(Stored entries)
Start

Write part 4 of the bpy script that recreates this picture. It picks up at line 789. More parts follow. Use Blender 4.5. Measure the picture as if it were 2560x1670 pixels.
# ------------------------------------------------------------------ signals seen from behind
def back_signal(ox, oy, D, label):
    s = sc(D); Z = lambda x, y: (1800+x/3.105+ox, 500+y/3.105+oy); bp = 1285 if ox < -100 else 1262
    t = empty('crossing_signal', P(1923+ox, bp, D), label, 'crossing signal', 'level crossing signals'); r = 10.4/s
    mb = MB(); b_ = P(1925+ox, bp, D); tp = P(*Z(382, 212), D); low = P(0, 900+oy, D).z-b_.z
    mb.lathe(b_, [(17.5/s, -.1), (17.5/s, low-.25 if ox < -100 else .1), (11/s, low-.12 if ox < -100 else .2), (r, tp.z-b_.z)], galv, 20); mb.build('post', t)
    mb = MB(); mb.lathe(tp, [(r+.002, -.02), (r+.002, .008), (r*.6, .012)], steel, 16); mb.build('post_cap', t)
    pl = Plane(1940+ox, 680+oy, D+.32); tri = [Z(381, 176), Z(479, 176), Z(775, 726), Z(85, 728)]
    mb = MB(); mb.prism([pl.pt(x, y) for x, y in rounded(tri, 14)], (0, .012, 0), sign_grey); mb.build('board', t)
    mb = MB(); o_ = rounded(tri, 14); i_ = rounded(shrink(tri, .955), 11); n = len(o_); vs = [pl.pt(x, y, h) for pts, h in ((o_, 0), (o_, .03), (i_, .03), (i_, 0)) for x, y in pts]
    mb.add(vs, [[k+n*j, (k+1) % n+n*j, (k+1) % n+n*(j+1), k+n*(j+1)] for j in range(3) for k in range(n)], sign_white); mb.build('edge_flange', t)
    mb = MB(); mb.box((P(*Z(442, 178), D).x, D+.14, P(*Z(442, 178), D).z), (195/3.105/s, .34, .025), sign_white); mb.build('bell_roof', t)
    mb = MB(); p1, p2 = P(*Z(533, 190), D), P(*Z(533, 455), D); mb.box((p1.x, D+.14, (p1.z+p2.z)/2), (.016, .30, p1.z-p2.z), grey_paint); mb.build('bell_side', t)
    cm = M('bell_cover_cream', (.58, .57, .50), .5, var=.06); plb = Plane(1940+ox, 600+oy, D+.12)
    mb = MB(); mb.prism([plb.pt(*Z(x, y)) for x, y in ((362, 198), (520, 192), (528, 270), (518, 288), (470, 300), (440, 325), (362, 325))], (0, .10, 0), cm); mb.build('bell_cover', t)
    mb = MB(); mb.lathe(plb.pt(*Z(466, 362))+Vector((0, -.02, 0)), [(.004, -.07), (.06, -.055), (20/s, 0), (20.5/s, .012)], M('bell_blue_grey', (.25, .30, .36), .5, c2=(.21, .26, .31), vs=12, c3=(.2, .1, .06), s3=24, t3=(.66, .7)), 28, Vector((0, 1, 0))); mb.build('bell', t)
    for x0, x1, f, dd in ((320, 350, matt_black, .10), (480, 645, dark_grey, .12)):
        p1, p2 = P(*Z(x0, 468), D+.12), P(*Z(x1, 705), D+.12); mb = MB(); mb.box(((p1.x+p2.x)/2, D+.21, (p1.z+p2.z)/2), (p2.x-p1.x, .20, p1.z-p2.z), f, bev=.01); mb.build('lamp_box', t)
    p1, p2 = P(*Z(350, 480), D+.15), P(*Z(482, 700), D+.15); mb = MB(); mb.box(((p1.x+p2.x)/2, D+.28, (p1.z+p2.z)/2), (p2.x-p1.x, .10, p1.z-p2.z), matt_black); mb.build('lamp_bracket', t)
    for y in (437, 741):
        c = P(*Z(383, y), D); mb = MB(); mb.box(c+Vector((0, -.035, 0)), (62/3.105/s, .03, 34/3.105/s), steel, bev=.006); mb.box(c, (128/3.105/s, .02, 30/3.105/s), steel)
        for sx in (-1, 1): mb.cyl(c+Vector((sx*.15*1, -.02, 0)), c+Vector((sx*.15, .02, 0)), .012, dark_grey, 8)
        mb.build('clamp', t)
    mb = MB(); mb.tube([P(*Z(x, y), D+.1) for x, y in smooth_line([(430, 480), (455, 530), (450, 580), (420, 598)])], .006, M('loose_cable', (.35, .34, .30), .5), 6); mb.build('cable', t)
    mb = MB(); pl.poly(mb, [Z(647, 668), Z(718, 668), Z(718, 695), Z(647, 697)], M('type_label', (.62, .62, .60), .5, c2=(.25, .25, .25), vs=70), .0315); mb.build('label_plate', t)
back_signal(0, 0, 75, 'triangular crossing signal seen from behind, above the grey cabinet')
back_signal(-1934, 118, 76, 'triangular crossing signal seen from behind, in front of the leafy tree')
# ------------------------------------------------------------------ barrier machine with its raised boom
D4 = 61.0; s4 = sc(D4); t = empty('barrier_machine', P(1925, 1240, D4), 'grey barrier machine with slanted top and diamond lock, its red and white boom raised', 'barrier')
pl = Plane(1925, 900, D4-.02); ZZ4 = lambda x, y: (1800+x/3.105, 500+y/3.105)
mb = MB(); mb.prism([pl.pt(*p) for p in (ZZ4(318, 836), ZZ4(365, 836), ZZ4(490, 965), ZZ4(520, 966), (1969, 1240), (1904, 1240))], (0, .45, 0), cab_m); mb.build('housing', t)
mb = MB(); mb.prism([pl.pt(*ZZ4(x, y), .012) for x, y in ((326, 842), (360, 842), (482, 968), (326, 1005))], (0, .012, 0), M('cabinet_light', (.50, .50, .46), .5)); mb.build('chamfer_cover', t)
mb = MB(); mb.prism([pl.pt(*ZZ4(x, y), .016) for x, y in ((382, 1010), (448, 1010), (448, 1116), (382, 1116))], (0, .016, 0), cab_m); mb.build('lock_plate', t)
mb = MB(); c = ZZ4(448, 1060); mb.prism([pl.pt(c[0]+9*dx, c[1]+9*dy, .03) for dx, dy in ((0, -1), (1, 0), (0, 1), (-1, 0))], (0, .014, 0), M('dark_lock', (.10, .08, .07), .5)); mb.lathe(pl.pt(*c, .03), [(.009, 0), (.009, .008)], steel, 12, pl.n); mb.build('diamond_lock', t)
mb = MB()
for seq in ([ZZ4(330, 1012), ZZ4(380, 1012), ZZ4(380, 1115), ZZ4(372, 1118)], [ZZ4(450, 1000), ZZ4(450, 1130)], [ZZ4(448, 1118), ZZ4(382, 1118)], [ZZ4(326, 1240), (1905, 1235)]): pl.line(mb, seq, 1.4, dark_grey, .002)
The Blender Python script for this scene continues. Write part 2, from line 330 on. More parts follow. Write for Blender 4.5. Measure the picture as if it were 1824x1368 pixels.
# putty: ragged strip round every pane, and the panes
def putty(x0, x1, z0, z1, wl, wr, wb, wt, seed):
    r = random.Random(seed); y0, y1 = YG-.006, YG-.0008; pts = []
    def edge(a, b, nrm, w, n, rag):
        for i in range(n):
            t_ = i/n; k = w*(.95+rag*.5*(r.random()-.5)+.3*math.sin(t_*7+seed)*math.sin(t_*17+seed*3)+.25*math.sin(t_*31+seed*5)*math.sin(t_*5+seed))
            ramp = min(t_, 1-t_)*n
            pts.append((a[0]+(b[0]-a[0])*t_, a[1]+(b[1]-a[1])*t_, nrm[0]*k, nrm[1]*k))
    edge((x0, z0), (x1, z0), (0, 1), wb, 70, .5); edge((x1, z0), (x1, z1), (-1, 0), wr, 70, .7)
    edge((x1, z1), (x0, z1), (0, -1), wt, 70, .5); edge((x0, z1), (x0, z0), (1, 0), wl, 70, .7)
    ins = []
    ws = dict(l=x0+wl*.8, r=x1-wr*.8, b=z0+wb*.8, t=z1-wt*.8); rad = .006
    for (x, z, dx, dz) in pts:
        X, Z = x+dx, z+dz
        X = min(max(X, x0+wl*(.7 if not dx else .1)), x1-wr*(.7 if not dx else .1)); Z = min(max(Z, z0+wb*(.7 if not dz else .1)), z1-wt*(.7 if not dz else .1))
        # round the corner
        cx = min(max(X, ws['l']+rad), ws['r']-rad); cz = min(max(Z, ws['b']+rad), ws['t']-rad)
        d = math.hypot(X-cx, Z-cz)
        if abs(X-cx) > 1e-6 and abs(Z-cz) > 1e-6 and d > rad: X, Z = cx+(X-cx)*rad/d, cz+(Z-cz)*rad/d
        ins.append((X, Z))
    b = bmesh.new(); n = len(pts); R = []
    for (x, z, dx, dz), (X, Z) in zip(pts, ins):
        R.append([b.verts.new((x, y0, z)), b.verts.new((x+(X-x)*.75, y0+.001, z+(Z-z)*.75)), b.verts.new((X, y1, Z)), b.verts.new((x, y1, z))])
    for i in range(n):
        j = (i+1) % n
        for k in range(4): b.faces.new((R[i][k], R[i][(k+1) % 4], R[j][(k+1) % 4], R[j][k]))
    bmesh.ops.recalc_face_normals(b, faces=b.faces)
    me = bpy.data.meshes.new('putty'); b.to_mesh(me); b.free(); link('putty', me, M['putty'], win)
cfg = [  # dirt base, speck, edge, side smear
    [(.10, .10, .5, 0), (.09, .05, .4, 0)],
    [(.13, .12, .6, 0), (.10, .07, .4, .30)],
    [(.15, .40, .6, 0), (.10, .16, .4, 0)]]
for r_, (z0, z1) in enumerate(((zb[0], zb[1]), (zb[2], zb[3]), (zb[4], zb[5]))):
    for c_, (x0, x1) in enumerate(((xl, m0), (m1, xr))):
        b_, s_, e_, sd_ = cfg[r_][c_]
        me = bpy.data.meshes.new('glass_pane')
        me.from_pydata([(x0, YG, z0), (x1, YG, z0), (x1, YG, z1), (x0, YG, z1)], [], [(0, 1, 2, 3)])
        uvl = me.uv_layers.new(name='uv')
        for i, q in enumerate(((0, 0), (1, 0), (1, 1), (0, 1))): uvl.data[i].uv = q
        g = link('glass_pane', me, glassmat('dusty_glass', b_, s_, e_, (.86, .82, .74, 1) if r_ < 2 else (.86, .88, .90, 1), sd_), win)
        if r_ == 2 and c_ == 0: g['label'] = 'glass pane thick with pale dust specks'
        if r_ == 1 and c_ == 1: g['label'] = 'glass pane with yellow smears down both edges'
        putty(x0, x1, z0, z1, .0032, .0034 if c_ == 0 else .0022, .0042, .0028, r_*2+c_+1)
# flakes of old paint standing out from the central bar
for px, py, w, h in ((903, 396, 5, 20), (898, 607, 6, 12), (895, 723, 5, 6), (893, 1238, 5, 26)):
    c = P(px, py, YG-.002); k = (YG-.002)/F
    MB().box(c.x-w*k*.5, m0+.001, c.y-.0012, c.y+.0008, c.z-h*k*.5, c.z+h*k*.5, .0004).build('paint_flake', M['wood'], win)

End

> WHAT YOU WILL DO
Isolate the lines above that contain the word "parts" and copy them.

> OUTPUT BELOW
Write part 4 of the bpy script that recreates this picture. It picks up at line 789. More parts follow. Use Blender 4.5. Measure the picture as if it were 2560x1670 pixels.
The Blender Python script for this scene continues. Write part 2, from line 330 on. More parts follow. Write for Blender 4.5. Measure the picture as if it were 1824x1368 pixels.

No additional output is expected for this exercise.